STATED EXERCISE:
Will you quote precisely the lines that run from the top of the material below to the line containing "COL = scene.collection", both ends included?

DATASET:
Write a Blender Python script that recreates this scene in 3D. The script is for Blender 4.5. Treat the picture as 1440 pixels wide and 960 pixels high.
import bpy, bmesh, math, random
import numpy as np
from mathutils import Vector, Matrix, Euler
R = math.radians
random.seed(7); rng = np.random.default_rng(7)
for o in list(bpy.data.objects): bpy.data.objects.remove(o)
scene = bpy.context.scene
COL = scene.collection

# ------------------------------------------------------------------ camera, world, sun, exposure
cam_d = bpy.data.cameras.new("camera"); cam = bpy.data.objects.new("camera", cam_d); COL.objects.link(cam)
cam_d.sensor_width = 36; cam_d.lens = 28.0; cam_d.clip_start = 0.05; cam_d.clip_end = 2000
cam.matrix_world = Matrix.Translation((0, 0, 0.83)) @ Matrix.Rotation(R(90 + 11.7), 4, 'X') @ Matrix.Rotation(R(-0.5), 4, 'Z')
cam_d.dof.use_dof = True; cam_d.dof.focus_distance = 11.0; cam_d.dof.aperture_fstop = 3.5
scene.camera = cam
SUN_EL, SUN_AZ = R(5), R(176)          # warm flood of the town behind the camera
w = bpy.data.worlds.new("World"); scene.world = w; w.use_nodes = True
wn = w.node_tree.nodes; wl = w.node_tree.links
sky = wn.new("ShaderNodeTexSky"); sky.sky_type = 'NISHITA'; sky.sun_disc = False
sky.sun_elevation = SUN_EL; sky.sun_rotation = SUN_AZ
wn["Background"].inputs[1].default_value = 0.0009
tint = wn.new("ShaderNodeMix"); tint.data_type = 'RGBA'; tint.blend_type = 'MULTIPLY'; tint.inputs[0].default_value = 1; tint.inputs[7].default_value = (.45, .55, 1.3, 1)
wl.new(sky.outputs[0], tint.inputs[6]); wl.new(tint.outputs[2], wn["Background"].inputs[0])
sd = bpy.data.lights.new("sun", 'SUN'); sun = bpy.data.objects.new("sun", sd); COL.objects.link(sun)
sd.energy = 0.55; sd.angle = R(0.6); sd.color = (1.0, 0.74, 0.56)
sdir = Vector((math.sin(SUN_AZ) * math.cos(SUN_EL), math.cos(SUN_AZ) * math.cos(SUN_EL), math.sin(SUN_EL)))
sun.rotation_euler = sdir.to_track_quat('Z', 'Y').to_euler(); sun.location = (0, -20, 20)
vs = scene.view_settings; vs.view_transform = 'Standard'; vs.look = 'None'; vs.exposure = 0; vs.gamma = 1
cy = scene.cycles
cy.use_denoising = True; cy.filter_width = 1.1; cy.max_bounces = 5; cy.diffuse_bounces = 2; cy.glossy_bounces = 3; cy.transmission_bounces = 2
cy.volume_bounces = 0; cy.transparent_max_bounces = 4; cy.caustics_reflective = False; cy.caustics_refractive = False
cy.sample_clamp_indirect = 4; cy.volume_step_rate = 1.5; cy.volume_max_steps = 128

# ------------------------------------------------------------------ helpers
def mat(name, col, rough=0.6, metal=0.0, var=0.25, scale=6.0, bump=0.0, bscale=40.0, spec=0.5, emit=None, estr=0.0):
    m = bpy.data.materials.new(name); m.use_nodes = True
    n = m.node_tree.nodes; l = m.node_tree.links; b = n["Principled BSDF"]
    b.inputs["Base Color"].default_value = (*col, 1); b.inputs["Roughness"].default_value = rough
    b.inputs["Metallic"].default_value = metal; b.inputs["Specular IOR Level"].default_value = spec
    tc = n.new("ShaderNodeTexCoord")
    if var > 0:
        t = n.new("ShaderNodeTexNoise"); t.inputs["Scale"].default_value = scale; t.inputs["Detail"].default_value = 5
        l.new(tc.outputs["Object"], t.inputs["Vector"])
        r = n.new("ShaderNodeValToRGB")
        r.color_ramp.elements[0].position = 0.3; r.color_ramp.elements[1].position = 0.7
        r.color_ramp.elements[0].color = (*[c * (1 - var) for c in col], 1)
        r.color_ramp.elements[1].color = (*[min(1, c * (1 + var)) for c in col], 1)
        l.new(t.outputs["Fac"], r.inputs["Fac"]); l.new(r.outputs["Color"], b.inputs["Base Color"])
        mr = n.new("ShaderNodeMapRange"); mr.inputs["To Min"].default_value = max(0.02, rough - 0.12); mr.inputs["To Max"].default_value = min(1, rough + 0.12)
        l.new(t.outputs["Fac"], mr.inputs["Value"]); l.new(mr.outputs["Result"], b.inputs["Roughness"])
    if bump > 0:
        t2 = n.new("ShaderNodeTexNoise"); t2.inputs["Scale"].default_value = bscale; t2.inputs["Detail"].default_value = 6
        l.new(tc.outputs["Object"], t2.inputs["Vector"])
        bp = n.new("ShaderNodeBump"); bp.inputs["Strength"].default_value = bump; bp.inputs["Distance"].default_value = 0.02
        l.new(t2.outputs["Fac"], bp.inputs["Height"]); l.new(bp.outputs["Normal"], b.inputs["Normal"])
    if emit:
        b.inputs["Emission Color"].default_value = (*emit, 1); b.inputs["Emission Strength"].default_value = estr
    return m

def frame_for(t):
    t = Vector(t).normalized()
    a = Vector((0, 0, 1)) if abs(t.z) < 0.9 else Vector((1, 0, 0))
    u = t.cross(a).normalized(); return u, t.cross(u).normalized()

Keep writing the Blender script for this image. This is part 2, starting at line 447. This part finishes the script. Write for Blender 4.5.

RESULT FOR THIS TASK:
Write a Blender Python script that recreates this scene in 3D. The script is for Blender 4.5. Treat the picture as 1440 pixels wide and 960 pixels high.
import bpy, bmesh, math, random
import numpy as np
from mathutils import Vector, Matrix, Euler
R = math.radians
random.seed(7); rng = np.random.default_rng(7)
for o in list(bpy.data.objects): bpy.data.objects.remove(o)
scene = bpy.context.scene
COL = scene.collection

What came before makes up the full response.